We woke to cold air and silence. After a night at the Lotus Mine, the plan was simple: drive up to the top of the workings, poke around, and then point the rigs north toward Ballarat. The road up from the cabin was short and uneventful, but it put us a few hundred feet higher with a wider view and plenty of leftover artifacts from when the mine was running.
We spent a good amount of time checking out the various cables that remain attached to the top of the mountain. The tramways disappear down the hillside in every direction, and you lose sight of them almost immediately. After we got our fill of exploring and pretending to be top sniper, we drove back down and headed out of Gohler Wash.
Somewhere along Wingate Road, we spotted a gap in the rock and pulled over. The slot was narrow enough to touch both walls and cool enough to make you forget the sun-baked washboard we'd been rattling across for the last hour. We only went in a few minutes before it pinched off, but it was exactly the kind of detour that makes the long stretches worth it.
We staged our vehicles outside the General Store and went in to see what Ballarat had to offer. The answer, mostly, was history. The walls were covered in old articles, photographs, and memorabilia from the town's mining days. But the real surprise was the bathrooms. Running water, actual showers. In a ghost town in the middle of the Panamint Valley. We took advantage of the toilets but passed on the showers. Good to know they're there, though, for the trip where things really go sideways.
From Ballarat, we headed west on Ballarat Road until we caught Trona Wildrose Road, then turned southwest until we made a right onto Nadeau Road and pointed back north.

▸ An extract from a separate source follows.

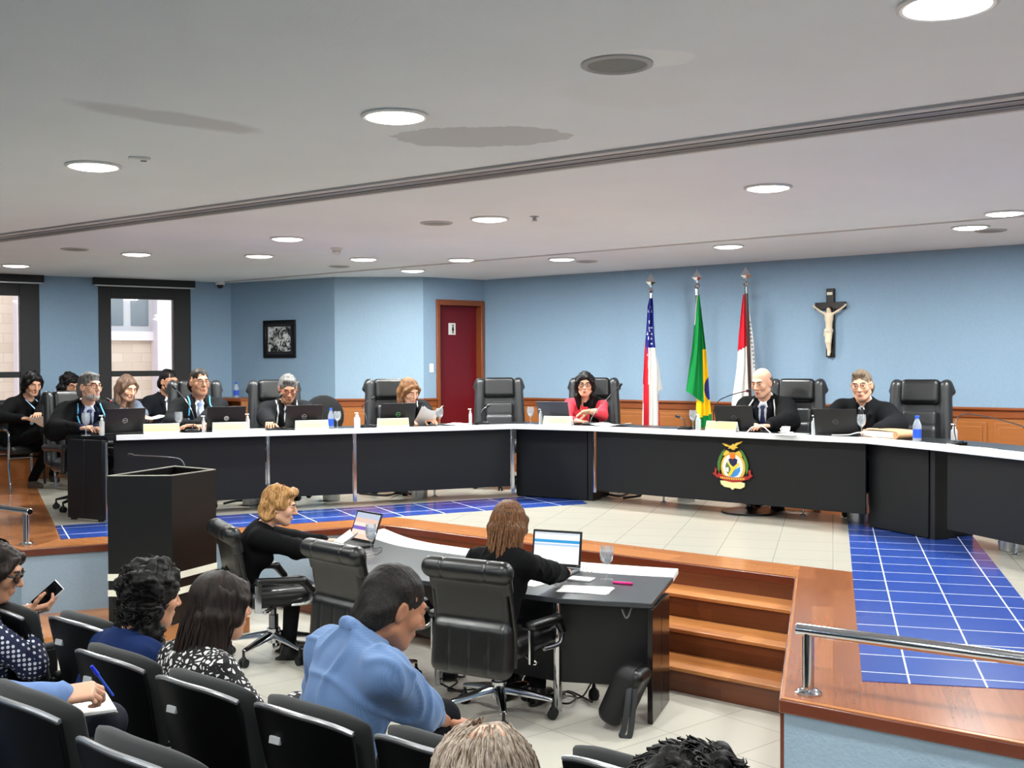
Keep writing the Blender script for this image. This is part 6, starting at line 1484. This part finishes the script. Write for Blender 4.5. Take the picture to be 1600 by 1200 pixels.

The Nadeau Road turns to trail and the name carries history. Remi Nadeau built this route to move ore from the mines in the Panamint Valley to the smelters and railheads beyond. Outside of the historical interest, the trail is just a straight-up adventure. Creek bed crossings with steep entry and exit angles, loose rock, and a general roughness that kept us in low range for most of it. By the time we reached the Minnietta Mine Cabin, we were more than ready to stop moving.
The Minnietta Mine Cabin sits on a shelf overlooking the valley, and from the front porch the view stretches out so far it barely looks real. Inside, the place is simple but functional: a wood-burning stove in the middle of the room, bunks along the walls, solar power, and running water if the tank happens to be filled. The walls are covered in photos, articles, and notes left by previous visitors.
We spent the evening the way most cabin nights go: fire pit, burritos, and conversation that gets looser with every hour. Just like the night before, same good company, same reluctance to call it a night. The cabin's wood stove kept the cold at bay while we turned in, and the desert settled into its quiet.